Le ministère a souligné plusieurs démarches récentes. Le 21 mai, le Conseil fédéral a approuvé une aide humanitaire de 20 millions de francs suisses pour Gaza et a exhorté Israël à garantir un accès sans entrave à l’aide pour toutes les personnes dans le besoin.
Deux jours plus tard, Ignazio Cassis a déclaré publiquement que l’aide humanitaire « n’est pas une option mais un devoir », rappelant qu’Israël est tenu de s’y conformer en vertu des Conventions de Genève. Le 28 mai, le Conseil fédéral a de nouveau réclamé un accès humanitaire illimité et un cessez-le-feu immédiat, exprimant sa « profonde consternation face à la souffrance humaine insupportable ».
Le ministère a aussi évoqué des efforts diplomatiques directs, rappelant que l’ambassadeur israélien en Suisse a été convoqué, tandis que l’ambassadeur suisse en Israël a plusieurs fois transmis la position helvétique aux autorités israéliennes.

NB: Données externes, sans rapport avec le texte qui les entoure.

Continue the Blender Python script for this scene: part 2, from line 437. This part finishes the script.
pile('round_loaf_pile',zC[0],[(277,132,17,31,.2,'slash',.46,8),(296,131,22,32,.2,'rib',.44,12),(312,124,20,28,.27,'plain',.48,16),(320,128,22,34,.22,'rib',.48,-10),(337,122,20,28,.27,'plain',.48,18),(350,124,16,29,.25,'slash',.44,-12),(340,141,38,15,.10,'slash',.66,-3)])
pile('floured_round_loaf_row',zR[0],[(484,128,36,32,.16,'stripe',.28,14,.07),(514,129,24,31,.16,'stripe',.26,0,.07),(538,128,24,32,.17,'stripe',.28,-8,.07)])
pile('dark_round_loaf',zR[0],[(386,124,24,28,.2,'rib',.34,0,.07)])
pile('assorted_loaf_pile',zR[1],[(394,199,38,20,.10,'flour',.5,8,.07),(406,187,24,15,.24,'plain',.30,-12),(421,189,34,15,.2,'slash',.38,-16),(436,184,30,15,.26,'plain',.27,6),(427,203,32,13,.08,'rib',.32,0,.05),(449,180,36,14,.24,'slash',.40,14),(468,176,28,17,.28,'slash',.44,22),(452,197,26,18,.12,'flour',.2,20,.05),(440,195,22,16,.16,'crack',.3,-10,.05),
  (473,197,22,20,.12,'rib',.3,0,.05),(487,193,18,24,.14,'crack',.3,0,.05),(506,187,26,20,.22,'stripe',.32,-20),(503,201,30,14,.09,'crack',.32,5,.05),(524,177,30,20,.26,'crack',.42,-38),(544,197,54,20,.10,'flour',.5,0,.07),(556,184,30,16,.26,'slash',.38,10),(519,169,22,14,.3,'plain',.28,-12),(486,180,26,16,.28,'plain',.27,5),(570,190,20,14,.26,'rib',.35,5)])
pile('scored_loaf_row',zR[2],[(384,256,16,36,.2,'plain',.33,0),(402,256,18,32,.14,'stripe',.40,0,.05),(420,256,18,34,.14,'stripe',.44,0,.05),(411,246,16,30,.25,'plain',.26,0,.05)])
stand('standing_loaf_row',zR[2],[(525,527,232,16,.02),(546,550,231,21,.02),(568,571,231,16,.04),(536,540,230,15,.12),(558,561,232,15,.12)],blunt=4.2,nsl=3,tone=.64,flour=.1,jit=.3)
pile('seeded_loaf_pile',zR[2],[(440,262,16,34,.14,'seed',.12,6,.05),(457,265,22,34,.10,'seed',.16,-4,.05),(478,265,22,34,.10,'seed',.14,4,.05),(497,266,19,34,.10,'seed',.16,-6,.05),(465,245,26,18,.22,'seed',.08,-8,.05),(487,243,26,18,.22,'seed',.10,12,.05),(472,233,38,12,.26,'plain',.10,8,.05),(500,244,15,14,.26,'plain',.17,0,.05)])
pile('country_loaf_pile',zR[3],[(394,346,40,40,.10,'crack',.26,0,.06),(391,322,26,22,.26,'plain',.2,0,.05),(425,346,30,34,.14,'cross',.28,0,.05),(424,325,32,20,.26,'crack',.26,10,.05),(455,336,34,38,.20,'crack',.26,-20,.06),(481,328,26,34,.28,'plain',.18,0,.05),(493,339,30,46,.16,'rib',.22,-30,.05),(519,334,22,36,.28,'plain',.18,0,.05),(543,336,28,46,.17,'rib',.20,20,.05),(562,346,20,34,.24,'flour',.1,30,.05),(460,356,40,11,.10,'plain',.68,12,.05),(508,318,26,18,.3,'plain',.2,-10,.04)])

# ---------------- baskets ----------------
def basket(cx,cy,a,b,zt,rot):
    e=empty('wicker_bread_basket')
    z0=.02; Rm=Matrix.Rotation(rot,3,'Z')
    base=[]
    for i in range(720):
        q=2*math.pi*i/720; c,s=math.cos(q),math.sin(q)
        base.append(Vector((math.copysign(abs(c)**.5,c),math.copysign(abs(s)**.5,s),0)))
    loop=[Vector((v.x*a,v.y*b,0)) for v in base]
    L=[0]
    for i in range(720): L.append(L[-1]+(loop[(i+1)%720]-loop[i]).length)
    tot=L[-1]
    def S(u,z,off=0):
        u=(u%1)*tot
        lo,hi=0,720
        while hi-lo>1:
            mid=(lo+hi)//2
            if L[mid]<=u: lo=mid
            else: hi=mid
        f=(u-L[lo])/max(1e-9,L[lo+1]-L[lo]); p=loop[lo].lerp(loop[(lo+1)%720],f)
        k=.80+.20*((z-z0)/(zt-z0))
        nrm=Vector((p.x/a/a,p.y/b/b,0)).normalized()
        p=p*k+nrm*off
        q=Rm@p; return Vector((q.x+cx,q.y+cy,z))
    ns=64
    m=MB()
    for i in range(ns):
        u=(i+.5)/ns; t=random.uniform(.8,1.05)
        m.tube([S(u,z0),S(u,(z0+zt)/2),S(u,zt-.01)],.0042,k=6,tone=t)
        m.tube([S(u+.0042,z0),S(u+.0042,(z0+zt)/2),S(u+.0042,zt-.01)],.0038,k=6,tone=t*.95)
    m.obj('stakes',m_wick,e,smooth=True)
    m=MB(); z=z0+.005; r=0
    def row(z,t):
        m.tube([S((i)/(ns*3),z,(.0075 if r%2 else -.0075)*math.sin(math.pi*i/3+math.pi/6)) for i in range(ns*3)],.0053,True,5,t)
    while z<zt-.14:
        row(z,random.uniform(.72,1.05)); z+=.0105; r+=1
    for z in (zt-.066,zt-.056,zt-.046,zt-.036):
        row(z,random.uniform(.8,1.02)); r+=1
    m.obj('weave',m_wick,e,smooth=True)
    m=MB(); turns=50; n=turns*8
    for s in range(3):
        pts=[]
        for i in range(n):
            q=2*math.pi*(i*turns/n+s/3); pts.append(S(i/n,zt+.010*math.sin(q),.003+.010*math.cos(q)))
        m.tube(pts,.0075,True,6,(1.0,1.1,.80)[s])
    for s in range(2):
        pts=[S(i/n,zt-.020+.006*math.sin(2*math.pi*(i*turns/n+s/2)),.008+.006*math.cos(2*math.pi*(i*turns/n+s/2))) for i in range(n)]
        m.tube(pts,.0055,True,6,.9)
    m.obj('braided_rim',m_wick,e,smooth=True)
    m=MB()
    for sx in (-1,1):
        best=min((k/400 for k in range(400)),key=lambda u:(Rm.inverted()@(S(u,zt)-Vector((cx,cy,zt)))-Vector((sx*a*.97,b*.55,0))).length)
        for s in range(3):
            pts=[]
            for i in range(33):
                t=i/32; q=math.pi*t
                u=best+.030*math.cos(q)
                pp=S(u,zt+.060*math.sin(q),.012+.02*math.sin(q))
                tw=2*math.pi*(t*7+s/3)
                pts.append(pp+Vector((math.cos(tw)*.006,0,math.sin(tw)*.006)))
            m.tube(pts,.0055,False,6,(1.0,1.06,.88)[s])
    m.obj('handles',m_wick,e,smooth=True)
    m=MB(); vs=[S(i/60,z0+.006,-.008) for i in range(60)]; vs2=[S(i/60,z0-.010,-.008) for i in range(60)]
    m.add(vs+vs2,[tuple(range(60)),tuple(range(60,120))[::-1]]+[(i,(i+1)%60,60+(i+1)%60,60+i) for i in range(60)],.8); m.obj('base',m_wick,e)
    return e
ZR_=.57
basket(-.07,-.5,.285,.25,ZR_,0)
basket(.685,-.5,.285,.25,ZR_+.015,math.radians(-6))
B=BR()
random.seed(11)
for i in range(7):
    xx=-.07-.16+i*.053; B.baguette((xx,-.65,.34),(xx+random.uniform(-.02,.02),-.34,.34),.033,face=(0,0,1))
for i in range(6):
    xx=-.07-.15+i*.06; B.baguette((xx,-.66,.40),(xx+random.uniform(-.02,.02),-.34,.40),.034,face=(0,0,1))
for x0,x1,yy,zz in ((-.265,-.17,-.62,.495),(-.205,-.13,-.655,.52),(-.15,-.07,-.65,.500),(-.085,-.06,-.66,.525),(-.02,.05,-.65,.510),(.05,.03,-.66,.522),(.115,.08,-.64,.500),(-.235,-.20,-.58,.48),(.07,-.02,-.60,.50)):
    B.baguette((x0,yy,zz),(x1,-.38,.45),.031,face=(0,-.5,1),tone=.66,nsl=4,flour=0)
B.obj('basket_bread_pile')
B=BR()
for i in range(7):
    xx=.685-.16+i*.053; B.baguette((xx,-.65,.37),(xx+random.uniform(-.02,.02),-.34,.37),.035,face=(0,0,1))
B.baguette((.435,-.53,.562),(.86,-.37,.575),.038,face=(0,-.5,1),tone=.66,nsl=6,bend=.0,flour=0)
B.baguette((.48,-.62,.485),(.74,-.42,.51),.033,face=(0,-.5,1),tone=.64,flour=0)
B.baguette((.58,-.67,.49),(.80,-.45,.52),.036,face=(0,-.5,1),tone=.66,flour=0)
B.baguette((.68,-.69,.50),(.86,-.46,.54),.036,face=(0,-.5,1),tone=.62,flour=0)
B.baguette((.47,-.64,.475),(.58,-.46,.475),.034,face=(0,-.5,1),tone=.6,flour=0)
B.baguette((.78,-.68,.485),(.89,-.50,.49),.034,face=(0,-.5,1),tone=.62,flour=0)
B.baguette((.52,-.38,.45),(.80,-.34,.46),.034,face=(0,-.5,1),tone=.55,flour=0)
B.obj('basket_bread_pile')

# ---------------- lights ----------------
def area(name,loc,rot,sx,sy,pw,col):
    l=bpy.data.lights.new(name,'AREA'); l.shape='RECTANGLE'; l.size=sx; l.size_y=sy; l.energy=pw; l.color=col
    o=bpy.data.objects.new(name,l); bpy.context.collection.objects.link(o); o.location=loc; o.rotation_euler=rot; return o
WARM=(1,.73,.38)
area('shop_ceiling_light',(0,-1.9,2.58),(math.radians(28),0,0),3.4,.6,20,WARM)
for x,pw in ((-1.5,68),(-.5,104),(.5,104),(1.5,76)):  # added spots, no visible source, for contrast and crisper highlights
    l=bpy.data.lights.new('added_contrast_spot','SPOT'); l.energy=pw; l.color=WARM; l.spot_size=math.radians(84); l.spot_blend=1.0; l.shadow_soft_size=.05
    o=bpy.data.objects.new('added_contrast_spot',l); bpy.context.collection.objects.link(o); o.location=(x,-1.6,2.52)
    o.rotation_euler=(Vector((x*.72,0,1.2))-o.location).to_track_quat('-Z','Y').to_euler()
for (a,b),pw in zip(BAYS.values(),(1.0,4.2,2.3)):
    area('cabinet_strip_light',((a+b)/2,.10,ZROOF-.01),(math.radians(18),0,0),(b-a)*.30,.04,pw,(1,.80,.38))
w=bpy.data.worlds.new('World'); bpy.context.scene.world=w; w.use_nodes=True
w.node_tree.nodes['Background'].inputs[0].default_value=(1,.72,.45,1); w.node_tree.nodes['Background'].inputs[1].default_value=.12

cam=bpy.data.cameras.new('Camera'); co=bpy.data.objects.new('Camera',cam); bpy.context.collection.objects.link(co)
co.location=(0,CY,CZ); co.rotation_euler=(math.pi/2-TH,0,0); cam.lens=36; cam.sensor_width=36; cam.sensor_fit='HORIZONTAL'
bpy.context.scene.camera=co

Dans leur lettre, les diplomates accusent Israël de bombardements systématiques, de déplacements forcés et de destructions d’infrastructures vitales, telles que des écoles, hôpitaux et logements. Citant l’OMS, ils alertent : « Deux millions de personnes sont en train de mourir de faim » à Gaza. Ils estiment que la politique actuelle de la Suisse — bien qu’elle réclame un cessez-le-feu, un accès humanitaire et la libération des otages — reste insuffisante sans actions concrètes.
Les anciens diplomates demandent également à la Suisse de rejeter toute collaboration avec la GHF, qu’ils qualifient d’outil visant à contourner les circuits d’aide de l’ONU. Selon eux, cette organisation ne répond pas aux standards internationaux de « neutralité, de transparence et d'indépendance ».

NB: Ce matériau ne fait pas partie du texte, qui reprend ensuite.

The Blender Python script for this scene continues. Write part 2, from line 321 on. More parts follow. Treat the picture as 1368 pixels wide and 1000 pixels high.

La fondation est liée à un nouveau mécanisme d’aide israélien annoncé le 27 mai et soutenu par les États-Unis. L’absence de réaction de la Suisse face à cette initiative est qualifiée dans la lettre d’« absence gênée ».
Interrogées sur la GHF, les autorités suisses ont confirmé que sa branche genevoise a été enregistrée le 12 février. Elle est actuellement inactive et ne respecte pas les exigences minimales du droit suisse sur les fondations.

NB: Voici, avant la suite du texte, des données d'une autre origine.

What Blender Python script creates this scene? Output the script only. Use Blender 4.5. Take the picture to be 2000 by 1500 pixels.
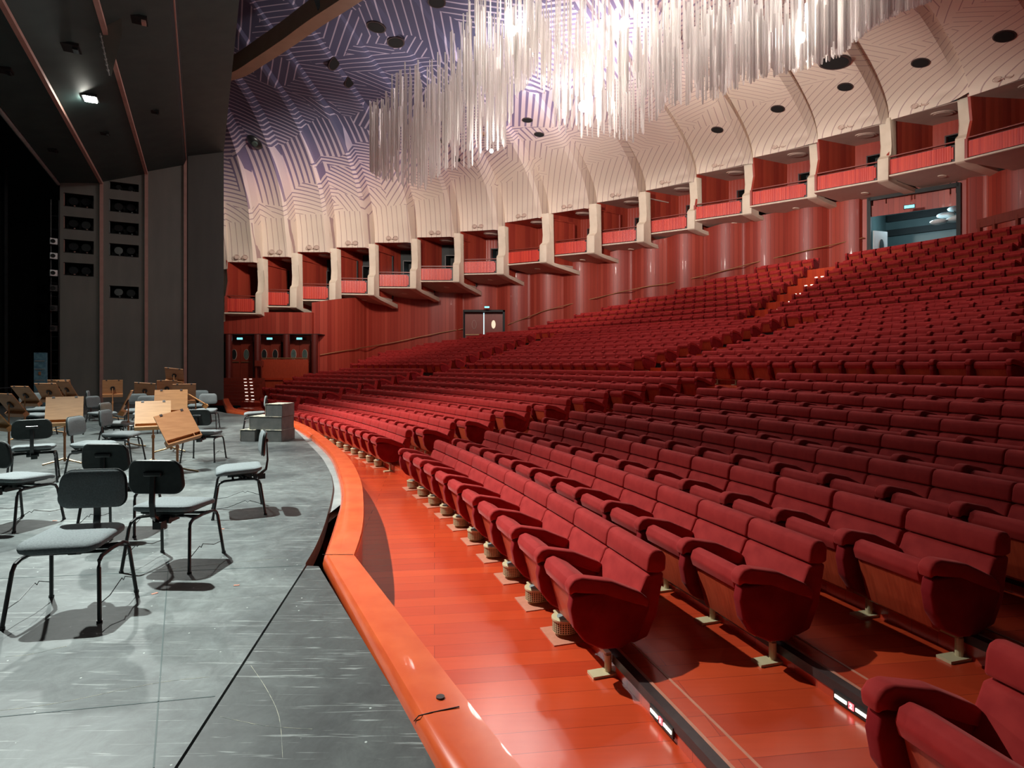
import bpy, bmesh, math, random
from mathutils import Vector, Matrix
random.seed(7)
PI = math.pi
SC = bpy.context.scene
for o in list(bpy.data.objects): bpy.data.objects.remove(o)
COL = SC.collection

# ---------------------------------------------------------------- camera, world, exposure
F, HX, HY, EYE = 1150.0, 1000.0, 712.5, 1.46
cam_d = bpy.data.cameras.new('camera'); cam = bpy.data.objects.new('camera', cam_d); COL.objects.link(cam)
cam.location = (0, 0, EYE); cam.rotation_euler = (PI/2, 0, 0)
cam_d.sensor_width = 36; cam_d.lens = F/2000*36; cam_d.shift_y = -(750-HY)/2000
cam_d.clip_start = 0.05; cam_d.clip_end = 300
SC.camera = cam
w = bpy.data.worlds.new('world'); SC.world = w; w.use_nodes = True
w.node_tree.nodes['Background'].inputs[0].default_value = (0.55, 0.75, 0.85, 1)
w.node_tree.nodes['Background'].inputs[1].default_value = 0.022
SC.view_settings.view_transform = 'Standard'; SC.view_settings.look = 'None'
SC.view_settings.exposure = 0.0; SC.view_settings.gamma = 1.0; SC.view_settings.use_curve_mapping = False

def light(name, kind, loc, energy, color, size=0.3, target=None, angle=60, blend=1.0):
    d = bpy.data.lights.new(name, kind); d.energy = energy; d.color = color
    if kind in ('POINT', 'SPOT'): d.shadow_soft_size = size
    if kind == 'AREA': d.shape = 'DISK'; d.size = size
    if kind == 'SPOT': d.spot_size = math.radians(angle); d.spot_blend = blend
    o = bpy.data.objects.new(name, d); COL.objects.link(o); o.location = loc
    if target is not None:
        o.rotation_euler = (Vector(target)-Vector(loc)).to_track_quat('-Z', 'Y').to_euler()
    return o
# stage working lights under the portal ceiling
light('stage_spot', 'SPOT', (-6.0, 6.9, 8.2), 8600, (0.93, 1.0, 0.95), 0.07, (-3.9, 5.0, 0), 76, 1.0)
light('stage_spot_far', 'SPOT', (-10.3, 12.2, 7.8), 3300, (0.93, 1.0, 0.95), 0.08, (-8.4, 12.6, 0), 95, 1.0)
light('front_row_spot', 'SPOT', (-8.4, 9.8, 8.1), 4600, (1.0, 0.95, 0.88), 0.10, (-4.2, 12.6, 0), 58, 1.0)
# lamps inside the rod chandelier; added fills behind it and for balcony and ceiling
CH_LAMPS = [(1220, 45, 14.5), (1562, 74, 13.8), (1140, 208, 14.6), (960, 295, 15.5), (1000, 60, 16.0), (1400, -60, 12.5)]
for (px, py, Y) in CH_LAMPS:
    light('chandelier_light', 'POINT', ((px-HX)/F*Y, Y-.35, EYE+(HY-py)/F*Y), 120, (1.0, 0.90, 0.84), 0.25)
for loc, e in (((.5, 20.8, 11.4), 290), ((5.5, 19.3, 12.2), 230), ((-4.5, 22.3, 10.4), 210), ((10, 17.5, 12.2), 110)):
    light('house_fill', 'POINT', loc, e, (1.0, 0.88, 0.83), 0.3)
light('balcony_fill_left', 'SPOT', (-5.5, 20.5, 10.2), 5200, (1.0, 0.89, 0.79), 0.4, (-9.5, 33.0, 8.0), 80, 1.0)
light('balcony_fill_mid', 'SPOT', (0.0, 20.8, 9.8), 5200, (1.0, 0.92, 0.84), 0.4, (3.5, 35.0, 9.5), 70, 1.0)
light('balcony_fill_right', 'SPOT', (4.5, 19.5, 9.6), 5600, (1.0, 0.92, 0.84), 0.4, (14.5, 29.5, 12.0), 80, 1.0)
light('ceiling_fill', 'SPOT', (3.0, 20.5, 9.2), 4200, (1.0, 0.92, 0.95), 0.5, (2.0, 24.0, 13.5), 110, 1.0)
light('door_recess_fill', 'POINT', (-11.0, 26.5, 2.6), 25, (1.0, 0.6, 0.45), 0.6)

# ---------------------------------------------------------------- small maths
def P(px, py, z):                       # photo pixel -> point on the level z
    Y = F*(EYE-z)/(py-HY); return Vector(((px-HX)/F*Y, Y, z))
def Q(px, py, Y): return Vector(((px-HX)/F*Y, Y, EYE+(HY-py)/F*Y))
CX, CY = -38.623, -8.017                # centre of the seating arcs
def pol(R, th, z=0.0):
    a = math.radians(th); return Vector((CX+R*math.cos(a), CY+R*math.sin(a), z))
def interp(x, pts):
    if x <= pts[0][0]: return pts[0][1]
    for (a, b), (c, d) in zip(pts, pts[1:]):
        if x <= c: return b+(d-b)*(x-a)/(c-a)
    return pts[-1][1]
def catmull(pts, n=8):
    out = []
    for i in range(len(pts)-1):
        p0 = pts[max(i-1, 0)]; p1 = pts[i]; p2 = pts[i+1]; p3 = pts[min(i+2, len(pts)-1)]
        for k in range(n):
            t = k/n
            out.append(0.5*((2*p1)+(p2-p0)*t+(2*p0-5*p1+4*p2-p3)*t*t+(3*p1-p0-3*p2+p3)*t**3))
    out.append(pts[-1]); return out

# ---------------------------------------------------------------- materials
def new_mat(name):
    m = bpy.data.materials.new(name); m.use_nodes = True
    return m, m.node_tree, m.node_tree.nodes['Principled BSDF']
def N(nt, typ, **kw):
    n = nt.nodes.new(typ)
    for k, v in kw.items():
        if k.startswith('i_'): n.inputs[int(k[2:]) if k[2:].isdigit() else k[2:]].default_value = v
        else: setattr(n, k, v)
    return n
def noisy(name, c1, c2, scale=8, rough=0.6, metal=0, bump=0.0, stretch=(1, 1, 1), sheen=0, coord='Object', spec=0.5, lo=.3, hi=.7, coat=0):
    m, nt, b = new_mat(name)
    tc = N(nt, 'ShaderNodeTexCoord'); mp = N(nt, 'ShaderNodeMapping'); mp.inputs['Scale'].default_value = stretch
    no = N(nt, 'ShaderNodeTexNoise'); no.inputs['Scale'].default_value = scale; no.inputs['Detail'].default_value = 5
    cr = N(nt, 'ShaderNodeValToRGB'); cr.color_ramp.elements[0].color = (*c1, 1); cr.color_ramp.elements[1].color = (*c2, 1)
    cr.color_ramp.elements[0].position = lo; cr.color_ramp.elements[1].position = hi
    L = nt.links.new
    L(tc.outputs[coord], mp.inputs[0]); L(mp.outputs[0], no.inputs['Vector']); L(no.outputs[0], cr.inputs[0]); L(cr.outputs[0], b.inputs['Base Color'])
    b.inputs['Roughness'].default_value = rough; b.inputs['Metallic'].default_value = metal
    b.inputs['Specular IOR Level'].default_value = spec; b.inputs['Coat Weight'].default_value = coat
    if sheen: b.inputs['Sheen Weight'].default_value = sheen; b.inputs['Sheen Roughness'].default_value = 0.4; b.inputs['Sheen Tint'].default_value = (1, .45, .42, 1)
    if bump:
        bp = N(nt, 'ShaderNodeBump'); bp.inputs['Strength'].default_value = bump; bp.inputs['Distance'].default_value = 0.01
        L(no.outputs[0], bp.inputs['Height']); L(bp.outputs[0], b.inputs['Normal'])
    return m
def emis(name, col, s):
    m, nt, b = new_mat(name); b.inputs['Base Color'].default_value = (*col, 1)
    b.inputs['Emission Color'].default_value = (*col, 1); b.inputs['Emission Strength'].default_value = s; return m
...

Selon l’Autorité fédérale de surveillance des fondations (ASF), la branche genevoise de la GHF ne dispose d’aucun membre du conseil de fondation résidant en Suisse, n’atteint pas le nombre minimum requis de membres, ne possède ni compte bancaire ni adresse valide, et ne dispose pas d’un organe de révision. Elle « ne remplit donc pas diverses obligations légales ».
« Sur la base de ces informations, l’ASF considère que la fondation suisse n’a pas encore débuté ses activités et est donc inactive », a déclaré le DFAE. L’ASF est actuellement en contact avec la fondation afin d’éclaircir la situation.
En outre, le DFAE a confirmé avoir reçu, comme l’ASF, une requête de Trial International, et examine actuellement si la fondation est soumise à la Loi fédérale sur les services de sécurité fournis à l’étranger (LSESE), qui régit les activités sécuritaires privées depuis le territoire suisse, en particulier en contexte de conflit.
« Dans le cadre de son mandat légal, le DFAE analyse si la branche suisse de la GHF est soumise à l’obligation de déclaration prévue par la LSESE », a indiqué le ministère, tout en précisant qu’il ne commente pas les enquêtes en cours.
Les signataires demandent aussi la suspension des coopérations académiques et scientifiques avec les acteurs liés à des violations du droit international, l’étiquetage des produits issus des colonies israéliennes, ainsi que le gel des relations financières avec le secteur militaire israélien. Ils préconisent également l’interdiction d’entrée en Suisse des personnes visées par des mandats de la Cour pénale internationale ou reconnues coupables de violences dans les colonies.
« Nous sommes choqués par le silence, la passivité et la discrétion du DFAE et de la Suisse », écrivent les signataires. « La Suisse doit sortir de cette discrétion inacceptable et agir. »
Depuis octobre 2023, l’armée israélienne poursuit son offensive contre Gaza malgré les appels internationaux à un cessez-le-feu, faisant plus de 54 600 morts parmi les Palestiniens, en majorité des femmes et des enfants.